Mistake 2: Confusing Named User Capacity with Actual Users

"We have 150 named user licences" does not mean 150 users are active. USMM data will show you the true count. Many enterprises license for organisational potential (e.g., all possible Finance team members) rather than actual active users. This is a spending leak. Right-size to active + small growth buffer.

Mistake 3: Ignoring Indirect Access Exposure

Batch processes, integrations, and scheduled jobs that touch SAP systems require licensing. If these are running under Named User accounts, you are exposed. Either convert them to Engine licences (cheaper for batch processes) or acknowledge the indirect access exposure and negotiate an indirect access fee with SAP. Do not ignore it.

Mistake 4: Not Documenting USMM Data Before Negotiation

SAP will challenge any claim about low usage unless you can produce system logs. Extract and preserve 12 months of USMM data before you approach SAP with a rationalisation proposal. This is your evidence.

Mistake 5: Accepting SAP's List Price Without Negotiation

Package optimisation creates negotiating leverage. You are offering to simplify SAP's audit position by right-sizing your own entitlements. In exchange, ask for price concessions—volume discounts, annual prepay discounts, or maintenance rate reductions. Do not settle for a simple right-sizing without commercial benefit.

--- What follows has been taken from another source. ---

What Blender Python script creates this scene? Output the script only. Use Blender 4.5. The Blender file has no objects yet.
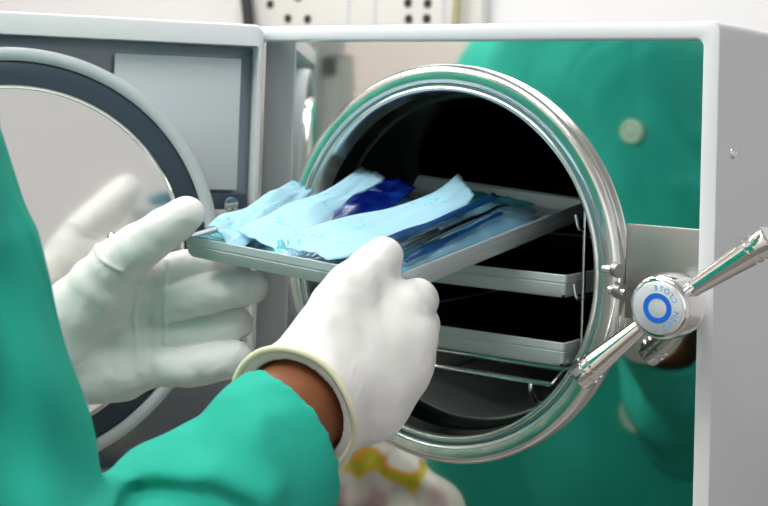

Mistake 6: Failing to Update the Order Form Amendment

Verbal agreement with your Account Executive is not enough. If your package optimisation is not recorded in a formal Order Form amendment, it will not hold up in an audit. Get it in writing.

Building a Continuous Package Optimisation Cycle

SAP package optimisation is not a one-time project. Your usage changes, business priorities shift, and new packages may be introduced. We recommend an annual review cycle:

  • Q1: Extract 12-month USMM data and build current utilisation report
  • Q2: Analyse rationalisation opportunities and prepare business case
  • Q3: Approach SAP with optimisation proposal and negotiate
  • Q4: Implement changes and document in Order Form amendment

This rhythm ensures you are always operating from current data and capturing optimisation opportunities as they emerge.